Universities shouldn’t assume too much digital know-how among their students. Photograph: Roy Mehta/Getty Images
Universities shouldn’t assume too much digital know-how among their students. Photograph: Roy Mehta/Getty Images

How do you create a digital university?

This article is more than 6 years old

Forget investing in digital learning spaces and hoping students will do the rest themselves. What they really want are staff who can share their expertise

Today’s student typically arrives at university equipped with a smartphone, a tablet, and an intimate knowledge of digital devices. University staff can be forgiven for feeling naïve alongside these tech-savvy “digital natives” - but is this perception of students’ skills based on reality?

At Jisc, the UK’s higher education digital technology agency, we have been researching how we can best support universities. We’ve found there are some common challenges in creating the right environments for digital learning – not least that students’ digital skills are not what they might seem.

Lecturers have told Jisc that we shouldn’t make assumptions about the digital capabilities of students. We wouldn’t expect history students to become overnight experts on Mayan civilisation, so why expect learners to be au fait with the latest research software, simply because they know how to submit their essays online? Not all students have equal access to digital resources. In fact, the results of our 2017 survey of 22,500 learners showed that only 65% feel they have access to digital training and support when they need it. And our student digital experience tracker, run for the first time in 2016 and this year involving 74 institutions, found that students were most motivated to improve their digital skills when tutors inspired them with their own digital know-how.

Equipping staff with digital skills

Key to providing the right digital environment are well-trained, fully-engaged members of staff who can design and deliver courses with technology embedded in them. The case study universities which featured in our Jisc digital capabilities guide found that this approach fosters a climate of digital fluency that diffuses throughout the university, from students to chancellors and everyone in between.

For example, Lancaster University is one institution which is leading the way with their ‘dot.everything’ approach, whereby all processes – from student admissions and assessment to requesting travel and managing payroll – are carried out online.

Developing the right virtual environment

As well as training up staff, universities are also starting to think about how they should create learning experiences and spaces which meet the needs of future students. The learning environment isn’t fixed and technology is far from static, so instead of developing new bespoke digital learning spaces, universities may be better off embedding digital technologies across the spaces they already have.

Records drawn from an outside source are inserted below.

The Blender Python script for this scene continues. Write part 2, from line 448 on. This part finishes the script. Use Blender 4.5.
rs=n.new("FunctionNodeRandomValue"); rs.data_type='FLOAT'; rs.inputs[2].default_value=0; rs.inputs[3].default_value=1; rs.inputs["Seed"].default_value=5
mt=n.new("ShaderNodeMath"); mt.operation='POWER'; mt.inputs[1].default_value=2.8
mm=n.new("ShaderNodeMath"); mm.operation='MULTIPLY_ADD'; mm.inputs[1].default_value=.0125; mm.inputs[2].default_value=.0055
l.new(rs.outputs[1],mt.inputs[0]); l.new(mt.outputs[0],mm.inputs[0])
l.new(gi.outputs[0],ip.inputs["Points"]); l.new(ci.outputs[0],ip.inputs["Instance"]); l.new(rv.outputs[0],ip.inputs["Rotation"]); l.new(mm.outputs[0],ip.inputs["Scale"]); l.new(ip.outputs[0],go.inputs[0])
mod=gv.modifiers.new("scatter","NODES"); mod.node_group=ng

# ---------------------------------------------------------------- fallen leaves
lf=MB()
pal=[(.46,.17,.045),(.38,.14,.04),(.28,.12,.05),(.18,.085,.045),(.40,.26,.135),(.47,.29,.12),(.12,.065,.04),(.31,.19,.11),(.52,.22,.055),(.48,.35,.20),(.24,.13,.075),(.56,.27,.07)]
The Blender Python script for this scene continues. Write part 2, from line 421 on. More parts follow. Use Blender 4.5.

At our annual digital festival, Liz Ellis from the Open University argued that the digital learning environment of the future will be a “series of spaces and application programming interfaces so it won’t be a thing in itself”.

Rather than investing in physical spaces and places, we need to invest in the people who can pass on the relevant digital skills to their students and colleagues. In fostering the right environment for digital learning, universities have a real opportunity to upskill at every level.

Getting leadership on board

But transforming a university into a smooth-running digital machine is a big task. It needs a holistic organisational approach, involving collaboration between learners, curriculum teams, departmental heads, support services, leaders and governors. This requires a senior member of staff with the strategic steer and focus to take the university’s digital vision forward. But ultimately it should be student needs which shape their decisions on investment in technology and how to drive forward digital learning.